Request: Can all of these lines be returned exactly?

Exercise data:
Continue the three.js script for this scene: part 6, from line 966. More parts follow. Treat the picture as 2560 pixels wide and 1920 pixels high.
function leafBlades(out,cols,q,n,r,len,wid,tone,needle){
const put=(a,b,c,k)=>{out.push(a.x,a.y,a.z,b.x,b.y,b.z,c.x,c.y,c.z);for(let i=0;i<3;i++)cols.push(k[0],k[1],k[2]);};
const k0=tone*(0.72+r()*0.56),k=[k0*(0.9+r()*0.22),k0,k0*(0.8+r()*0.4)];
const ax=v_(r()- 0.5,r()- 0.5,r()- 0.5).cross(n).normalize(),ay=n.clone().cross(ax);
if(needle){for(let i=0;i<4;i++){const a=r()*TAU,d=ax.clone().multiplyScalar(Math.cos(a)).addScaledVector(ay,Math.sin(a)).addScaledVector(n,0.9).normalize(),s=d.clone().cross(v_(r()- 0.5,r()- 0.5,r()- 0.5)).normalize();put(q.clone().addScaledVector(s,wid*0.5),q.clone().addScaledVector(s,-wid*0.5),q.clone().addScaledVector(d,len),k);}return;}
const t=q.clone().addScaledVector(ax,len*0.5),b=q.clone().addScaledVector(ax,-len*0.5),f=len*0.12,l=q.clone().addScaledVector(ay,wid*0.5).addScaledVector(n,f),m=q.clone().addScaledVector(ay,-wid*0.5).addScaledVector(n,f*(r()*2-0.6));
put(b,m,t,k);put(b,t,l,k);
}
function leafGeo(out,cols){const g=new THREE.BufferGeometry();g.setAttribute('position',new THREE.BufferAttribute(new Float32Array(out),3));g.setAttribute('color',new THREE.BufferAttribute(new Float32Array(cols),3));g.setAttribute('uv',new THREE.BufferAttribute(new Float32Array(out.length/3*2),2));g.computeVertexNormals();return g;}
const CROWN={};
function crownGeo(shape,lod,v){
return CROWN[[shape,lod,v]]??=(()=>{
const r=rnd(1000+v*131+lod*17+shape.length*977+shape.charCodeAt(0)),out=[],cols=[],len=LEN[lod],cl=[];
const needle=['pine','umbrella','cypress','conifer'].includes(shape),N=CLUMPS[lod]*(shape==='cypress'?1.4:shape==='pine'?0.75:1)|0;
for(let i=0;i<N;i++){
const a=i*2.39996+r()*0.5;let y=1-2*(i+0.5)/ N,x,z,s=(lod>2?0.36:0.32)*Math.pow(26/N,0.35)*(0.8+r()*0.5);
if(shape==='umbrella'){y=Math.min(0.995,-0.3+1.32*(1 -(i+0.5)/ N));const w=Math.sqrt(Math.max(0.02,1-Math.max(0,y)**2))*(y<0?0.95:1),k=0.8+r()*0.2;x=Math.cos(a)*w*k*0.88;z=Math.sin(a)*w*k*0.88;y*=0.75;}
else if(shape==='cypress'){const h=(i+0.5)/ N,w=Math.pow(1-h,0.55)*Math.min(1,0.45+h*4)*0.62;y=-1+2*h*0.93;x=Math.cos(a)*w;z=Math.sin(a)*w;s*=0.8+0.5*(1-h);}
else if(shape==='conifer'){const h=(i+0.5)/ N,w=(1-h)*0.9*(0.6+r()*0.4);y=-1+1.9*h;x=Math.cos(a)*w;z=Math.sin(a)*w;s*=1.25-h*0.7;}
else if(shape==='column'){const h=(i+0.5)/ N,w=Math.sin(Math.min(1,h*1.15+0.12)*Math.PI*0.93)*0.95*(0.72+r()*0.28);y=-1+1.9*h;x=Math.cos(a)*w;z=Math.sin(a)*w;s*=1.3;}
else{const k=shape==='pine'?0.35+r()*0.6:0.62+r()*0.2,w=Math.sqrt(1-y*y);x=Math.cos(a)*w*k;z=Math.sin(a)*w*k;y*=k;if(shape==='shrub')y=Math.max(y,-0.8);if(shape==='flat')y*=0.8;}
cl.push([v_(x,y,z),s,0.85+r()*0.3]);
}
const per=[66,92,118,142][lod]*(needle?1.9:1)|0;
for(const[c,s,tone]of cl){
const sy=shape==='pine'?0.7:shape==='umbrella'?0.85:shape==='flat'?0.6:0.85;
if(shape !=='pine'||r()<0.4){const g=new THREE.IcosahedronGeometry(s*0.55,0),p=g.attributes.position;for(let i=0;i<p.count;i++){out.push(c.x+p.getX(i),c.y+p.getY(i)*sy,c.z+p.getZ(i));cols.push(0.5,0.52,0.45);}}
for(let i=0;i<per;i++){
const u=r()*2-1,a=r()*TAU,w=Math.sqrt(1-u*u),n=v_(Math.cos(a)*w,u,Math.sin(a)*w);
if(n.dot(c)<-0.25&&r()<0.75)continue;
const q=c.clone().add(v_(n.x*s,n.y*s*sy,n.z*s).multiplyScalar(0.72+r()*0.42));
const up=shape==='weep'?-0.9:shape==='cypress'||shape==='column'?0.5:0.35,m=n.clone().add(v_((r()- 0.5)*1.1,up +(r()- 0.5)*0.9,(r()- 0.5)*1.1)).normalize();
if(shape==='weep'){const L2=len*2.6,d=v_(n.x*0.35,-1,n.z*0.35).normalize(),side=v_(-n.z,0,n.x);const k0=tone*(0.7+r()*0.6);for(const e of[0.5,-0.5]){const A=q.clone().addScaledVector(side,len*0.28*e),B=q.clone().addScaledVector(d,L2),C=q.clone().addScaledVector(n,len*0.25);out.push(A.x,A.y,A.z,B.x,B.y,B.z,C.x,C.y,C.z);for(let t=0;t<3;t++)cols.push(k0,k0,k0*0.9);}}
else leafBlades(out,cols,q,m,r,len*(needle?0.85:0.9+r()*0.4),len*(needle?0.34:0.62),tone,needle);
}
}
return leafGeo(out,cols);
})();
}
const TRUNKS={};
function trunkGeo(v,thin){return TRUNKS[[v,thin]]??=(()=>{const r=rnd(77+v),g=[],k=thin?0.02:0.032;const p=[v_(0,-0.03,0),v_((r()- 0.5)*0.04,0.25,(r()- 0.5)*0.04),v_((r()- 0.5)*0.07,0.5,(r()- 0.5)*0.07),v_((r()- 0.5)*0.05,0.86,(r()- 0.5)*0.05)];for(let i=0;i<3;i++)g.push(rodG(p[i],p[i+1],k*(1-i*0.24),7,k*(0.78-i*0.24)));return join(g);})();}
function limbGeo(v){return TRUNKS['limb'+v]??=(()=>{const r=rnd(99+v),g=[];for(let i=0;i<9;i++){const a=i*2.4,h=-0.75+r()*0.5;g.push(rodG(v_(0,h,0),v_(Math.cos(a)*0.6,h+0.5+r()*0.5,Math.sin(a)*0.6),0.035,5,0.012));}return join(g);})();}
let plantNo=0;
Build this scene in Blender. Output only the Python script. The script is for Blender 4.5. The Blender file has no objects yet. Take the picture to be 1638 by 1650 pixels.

Reply:
Continue the three.js script for this scene: part 6, from line 966. More parts follow. Treat the picture as 2560 pixels wide and 1920 pixels high.
function leafBlades(out,cols,q,n,r,len,wid,tone,needle){
const put=(a,b,c,k)=>{out.push(a.x,a.y,a.z,b.x,b.y,b.z,c.x,c.y,c.z);for(let i=0;i<3;i++)cols.push(k[0],k[1],k[2]);};
const k0=tone*(0.72+r()*0.56),k=[k0*(0.9+r()*0.22),k0,k0*(0.8+r()*0.4)];
const ax=v_(r()- 0.5,r()- 0.5,r()- 0.5).cross(n).normalize(),ay=n.clone().cross(ax);
if(needle){for(let i=0;i<4;i++){const a=r()*TAU,d=ax.clone().multiplyScalar(Math.cos(a)).addScaledVector(ay,Math.sin(a)).addScaledVector(n,0.9).normalize(),s=d.clone().cross(v_(r()- 0.5,r()- 0.5,r()- 0.5)).normalize();put(q.clone().addScaledVector(s,wid*0.5),q.clone().addScaledVector(s,-wid*0.5),q.clone().addScaledVector(d,len),k);}return;}
const t=q.clone().addScaledVector(ax,len*0.5),b=q.clone().addScaledVector(ax,-len*0.5),f=len*0.12,l=q.clone().addScaledVector(ay,wid*0.5).addScaledVector(n,f),m=q.clone().addScaledVector(ay,-wid*0.5).addScaledVector(n,f*(r()*2-0.6));
put(b,m,t,k);put(b,t,l,k);
}
function leafGeo(out,cols){const g=new THREE.BufferGeometry();g.setAttribute('position',new THREE.BufferAttribute(new Float32Array(out),3));g.setAttribute('color',new THREE.BufferAttribute(new Float32Array(cols),3));g.setAttribute('uv',new THREE.BufferAttribute(new Float32Array(out.length/3*2),2));g.computeVertexNormals();return g;}
const CROWN={};
function crownGeo(shape,lod,v){
return CROWN[[shape,lod,v]]??=(()=>{
const r=rnd(1000+v*131+lod*17+shape.length*977+shape.charCodeAt(0)),out=[],cols=[],len=LEN[lod],cl=[];
const needle=['pine','umbrella','cypress','conifer'].includes(shape),N=CLUMPS[lod]*(shape==='cypress'?1.4:shape==='pine'?0.75:1)|0;
for(let i=0;i<N;i++){
const a=i*2.39996+r()*0.5;let y=1-2*(i+0.5)/ N,x,z,s=(lod>2?0.36:0.32)*Math.pow(26/N,0.35)*(0.8+r()*0.5);
if(shape==='umbrella'){y=Math.min(0.995,-0.3+1.32*(1 -(i+0.5)/ N));const w=Math.sqrt(Math.max(0.02,1-Math.max(0,y)**2))*(y<0?0.95:1),k=0.8+r()*0.2;x=Math.cos(a)*w*k*0.88;z=Math.sin(a)*w*k*0.88;y*=0.75;}
else if(shape==='cypress'){const h=(i+0.5)/ N,w=Math.pow(1-h,0.55)*Math.min(1,0.45+h*4)*0.62;y=-1+2*h*0.93;x=Math.cos(a)*w;z=Math.sin(a)*w;s*=0.8+0.5*(1-h);}
else if(shape==='conifer'){const h=(i+0.5)/ N,w=(1-h)*0.9*(0.6+r()*0.4);y=-1+1.9*h;x=Math.cos(a)*w;z=Math.sin(a)*w;s*=1.25-h*0.7;}
else if(shape==='column'){const h=(i+0.5)/ N,w=Math.sin(Math.min(1,h*1.15+0.12)*Math.PI*0.93)*0.95*(0.72+r()*0.28);y=-1+1.9*h;x=Math.cos(a)*w;z=Math.sin(a)*w;s*=1.3;}
else{const k=shape==='pine'?0.35+r()*0.6:0.62+r()*0.2,w=Math.sqrt(1-y*y);x=Math.cos(a)*w*k;z=Math.sin(a)*w*k;y*=k;if(shape==='shrub')y=Math.max(y,-0.8);if(shape==='flat')y*=0.8;}
cl.push([v_(x,y,z),s,0.85+r()*0.3]);
}
const per=[66,92,118,142][lod]*(needle?1.9:1)|0;
for(const[c,s,tone]of cl){
const sy=shape==='pine'?0.7:shape==='umbrella'?0.85:shape==='flat'?0.6:0.85;
if(shape !=='pine'||r()<0.4){const g=new THREE.IcosahedronGeometry(s*0.55,0),p=g.attributes.position;for(let i=0;i<p.count;i++){out.push(c.x+p.getX(i),c.y+p.getY(i)*sy,c.z+p.getZ(i));cols.push(0.5,0.52,0.45);}}
for(let i=0;i<per;i++){
const u=r()*2-1,a=r()*TAU,w=Math.sqrt(1-u*u),n=v_(Math.cos(a)*w,u,Math.sin(a)*w);
if(n.dot(c)<-0.25&&r()<0.75)continue;
const q=c.clone().add(v_(n.x*s,n.y*s*sy,n.z*s).multiplyScalar(0.72+r()*0.42));
const up=shape==='weep'?-0.9:shape==='cypress'||shape==='column'?0.5:0.35,m=n.clone().add(v_((r()- 0.5)*1.1,up +(r()- 0.5)*0.9,(r()- 0.5)*1.1)).normalize();
if(shape==='weep'){const L2=len*2.6,d=v_(n.x*0.35,-1,n.z*0.35).normalize(),side=v_(-n.z,0,n.x);const k0=tone*(0.7+r()*0.6);for(const e of[0.5,-0.5]){const A=q.clone().addScaledVector(side,len*0.28*e),B=q.clone().addScaledVector(d,L2),C=q.clone().addScaledVector(n,len*0.25);out.push(A.x,A.y,A.z,B.x,B.y,B.z,C.x,C.y,C.z);for(let t=0;t<3;t++)cols.push(k0,k0,k0*0.9);}}
else leafBlades(out,cols,q,m,r,len*(needle?0.85:0.9+r()*0.4),len*(needle?0.34:0.62),tone,needle);
}
}
return leafGeo(out,cols);
})();
}
const TRUNKS={};
function trunkGeo(v,thin){return TRUNKS[[v,thin]]??=(()=>{const r=rnd(77+v),g=[],k=thin?0.02:0.032;const p=[v_(0,-0.03,0),v_((r()- 0.5)*0.04,0.25,(r()- 0.5)*0.04),v_((r()- 0.5)*0.07,0.5,(r()- 0.5)*0.07),v_((r()- 0.5)*0.05,0.86,(r()- 0.5)*0.05)];for(let i=0;i<3;i++)g.push(rodG(p[i],p[i+1],k*(1-i*0.24),7,k*(0.78-i*0.24)));return join(g);})();}
function limbGeo(v){return TRUNKS['limb'+v]??=(()=>{const r=rnd(99+v),g=[];for(let i=0;i<9;i++){const a=i*2.4,h=-0.75+r()*0.5;g.push(rodG(v_(0,h,0),v_(Math.cos(a)*0.6,h+0.5+r()*0.5,Math.sin(a)*0.6),0.035,5,0.012));}return join(g);})();}
let plantNo=0;
Build this scene in Blender. Output only the Python script. The script is for Blender 4.5. The Blender file has no objects yet. Take the picture to be 1638 by 1650 pixels.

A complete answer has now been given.